Contudo, o ministro relator Luis Felipe Salomão afastou, um a um, todos esses argumentos, ficando estabelecido que, diante de indícios de ilicitude, a única forma de obtenção de dados protegidos pelo sigilo, como forma de instruir processos cíveis e criminais, é mediante intervenção judicial. A posição reafirmou aquilo que já está expressamente previsto no art. 22 do Marco Civil da Internet – MCI (Lei 12.965/14) e se põe em sintonia com a jurisprudência recente do STJ sobre o tema (REsp 1.961.480/SP).

Segundo o ministro não há qualquer impedimento para que a quebra de sigilo de dados se dê por meio de ação judicial civil, já que não se trata de caso de proteção do fluxo de comunicações, disciplinada pela Lei 9.296/96, mas sim permitir a instrução de processos indenizatórios.

Em relação ao terceiro argumento, o ministro esclareceu que o pedido de identificação dos usuários está em total consonância com a causa de pedir da ação e, inclusive, acrescentou que a jurisprudência do STJ permite ao magistrado extrair da interpretação lógico-sistemática da petição inicial aquilo que a parte pretende obter com a ação.

Outro ponto relevante destacado pelo ministro diz respeito à necessidade de se comprovar o indício de ilicitude na conduta do usuário e de o pedido de quebra de sigilo ser específico. No caso concreto, o pedido era específico para que fossem fornecidos os dados dos usuários que efetivamente postaram os vídeos ofensivos, cujos IPs já haviam sido fornecidos pelo Google. Vale lembrar que o STJ já julgou improcedente um pleito de quebra de sigilo de dados de usuários que compartilharam um vídeo que posteriormente foi considerado falso (REsp 1.859.665/SC).

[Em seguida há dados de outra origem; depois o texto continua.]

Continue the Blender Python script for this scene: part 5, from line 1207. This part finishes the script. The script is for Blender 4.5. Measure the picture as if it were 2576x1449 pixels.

Para o ministro, não há que se falar em condenação de terceiros, pois o caso se refere à hipótese de deveres impostos a terceiros a fim de auxiliar o cumprimento de ordens judiciais, conforme estipulado pelos arts. 77 e 139 do Código de Processo Civil.

Existe entendimento mais recente do STJ (REsp 1.306.157/SP) no sentido de o provedor de acesso ser obrigado a identificar, com base no IP, internauta autor de ato ilícito, quando provocado pelo Poder Judiciário, ainda que o ato tenha sido praticado antes da vigência do Marco Civil da Internet.

Ao dar provimento ao recurso especial, o ministro destacou que tais conclusões não conflitam com a Lei Geral de Proteção de Dados – LGPD (Lei 13.790/18), pois ela não exclui a quebra de sigilo. Além disso, a prestação das informações pelos provedores de conexão de internet deverá observar o regramento previsto nos arts. 23 e seguintes da LGPD.

Com essa decisão, o ministro Luis Felipe Salomão reafirma a posição que já sustentava em 2014, quando declarou que “o Poder Judiciário pode e deve ser indutor de pautas civilizatórias dos comportamentos na rede mundial de computadores”.[1] A quebra do sigilo de dados torna-se, assim, um importante mecanismo para a efetivação do direito daqueles que têm seus direitos da personalidade violados em redes sociais. É também relevante a indicação do STJ de que tal mecanismo pode ser exercido em demandas cíveis e não contraria a LGPD.